After Byfuglien arrived during the offseason from Stanley Cup champion Chicago via trade, Atlanta elected to move the 6-foot-3, 265-pounder, fresh off a dynamic performance in the playoffs as a forward, back to defense. General manager Rick Dudley made the trade and hired Ramsay within a whirlwind 24-hour period in June.
Maybe somewhere in the hockey savant mind of Dudley, the vision of Byfuglien paired with Ramsay's system, which encourages defensemen to join the rush, such a potent mix had first bloomed. Byfuglien entered December leading all defenseman with 10 goals and 27 points. He's ninth among all skaters in points, and his 5 game-winning goals is the best in the League. He ended November with a six-game scoring streak.
"Certainly, you watch some of that enthusiasm and you hope it transcends," he said of watching Byfuglien play forward during the playoffs. "I watched him handle the puck. I didn't realize he could be that good -- but I saw him handle the puck and shoot it, so I knew of that. But when you're trying to make a forward into a defenseman – even if he has been a defenseman – it's a very difficult process.
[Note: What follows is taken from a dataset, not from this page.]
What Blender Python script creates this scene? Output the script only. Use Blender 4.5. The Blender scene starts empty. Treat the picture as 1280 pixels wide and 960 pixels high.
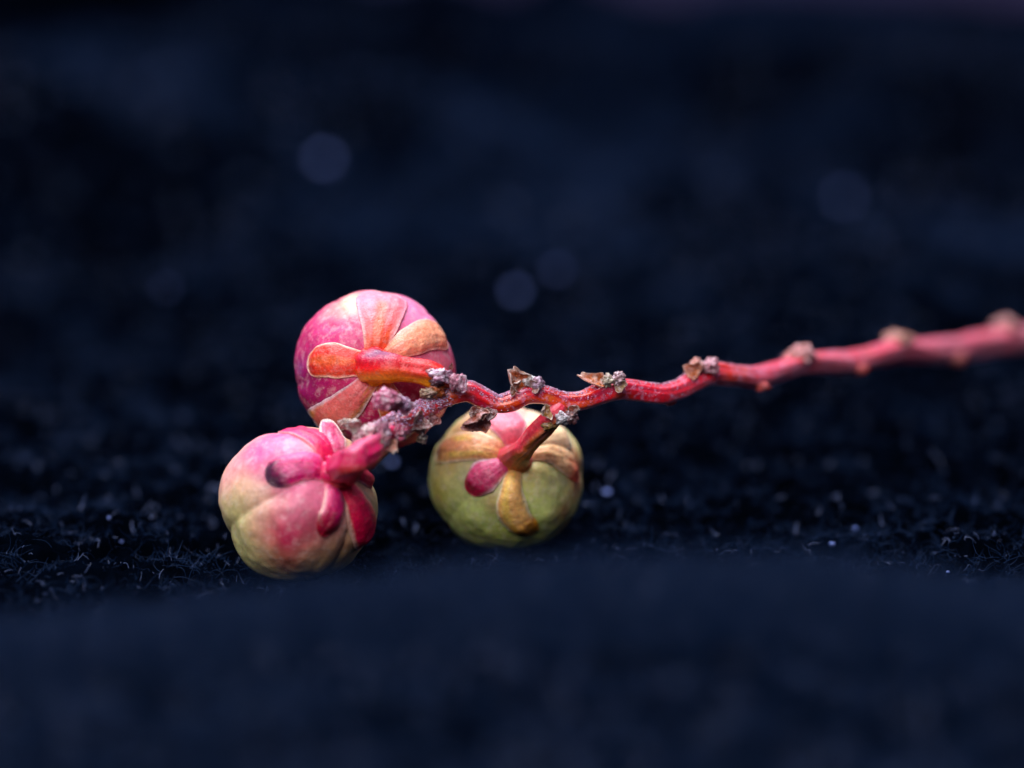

"To me, he's got hands. He's got a big body that battles and his enthusiasm makes up for lots -- and playing with (Tobias Enstrom) probably doesn't hurt him at all either because Toby's got a great stick, tremendous composure, and together they're a great pair because it's vital."
In Chicago, coach Joel Quenneville moved Byfuglien to defense only by necessity. With the likes of Duncan Keith, last season's Norris Trophy winner, Brent Seabrook, Brian Campbell, Niklas Hjalmarsson and veteran Brent Sopel (now a Thrasher) on the blue line, Byfuglien was a third-pair defenseman at best. But when the Hawks had some injuries, Byfuglien moved to forward and it worked.
Thrashers associate coach John Torchetti, who was an assistant on Chicago's staff the last few seasons, said Byfuglien bought into the move back to the blue line.
"He knew he was being impactful at forward," Torchetti said. "He bought in, though. That's the whole key. You've got to buy in. If a player doesn't like a position, you'll know."
Torchetti ran the power play in Chicago and he experimented with Byfuglien on the right point, but Patrick Sharp was so successful back there and Byfuglien was so effective in front of the net that the staff decided to leave well enough alone.
Fast forward to Atlanta. Torchetti, again running the power play, got to play Byfuglien at the right point. The rest has been history. Enstrom and Byfuglien are tied for first in power-play points by a defenseman with 13. Not coincidentally, the Thrashers' power-play unit ranks fourth in the League at 23.8 percent.
"You've got to be comfortable sitting off the weak-side post and not worry about getting odd-man rushes," Torchetti said. "You've got to be worried about scoring goals for the team. I don't think you really have to worry about Buff getting up ice too much. You have to worry about Buff getting back. Those are things you can teach. So it's easier to teach him to play defense than it is to play offense. … It made the adjustment faster better for us."
For Byfuglien, moving to defense and being on Atlanta's top pair has meant more minutes and being put into more key situations. His 5 game-winning goals are two short of the single-season NHL mark for defensemen. His 2 overtime goals also leads all blueliners.
"We just played a totally different system," Byfuglien said of Chicago. "I wasn't going to be the guy, the 'go-to' guy back there. Just coming in being the fifth, sixth guy back there. It's hard to jump ahead of Duncan Keith and Seabrook and those guys. I went back there and played good, played fairly well, but just a different system so it didn't play into the hands."
Ramsay has praised Byfuglien's desire to accept his role in the big moment and to want to make a difference, as he has. That and because of his professionalism in accepting the move and thriving in his new situation, why Big Buff is one of Atlanta's two alternate captains, along with Enstrom.
Byfuglien is off to a hot start offensively, and Torchetti said Byfuglien's next goal is to sustain it. To hit the next level, Torchetti said, Byfuglien must post a plus-25 rating like, in Torchetti's words, "the big boys" -- players like Keith and Lidstrom. Byfuglien is currently plus-5, tied for the best mark on the team.
But those are long-term goals. For now, Byfuglien is reveling in his success, saying it's rewarding. Like Ramsay, Byfuglien could not have envisioned that events would play out as fortuitously as they have.
"You don't really know what you're getting yourself into when you're coming somewhere," he said. "It's played into my hands and it's been, well you know, it's all just good right now."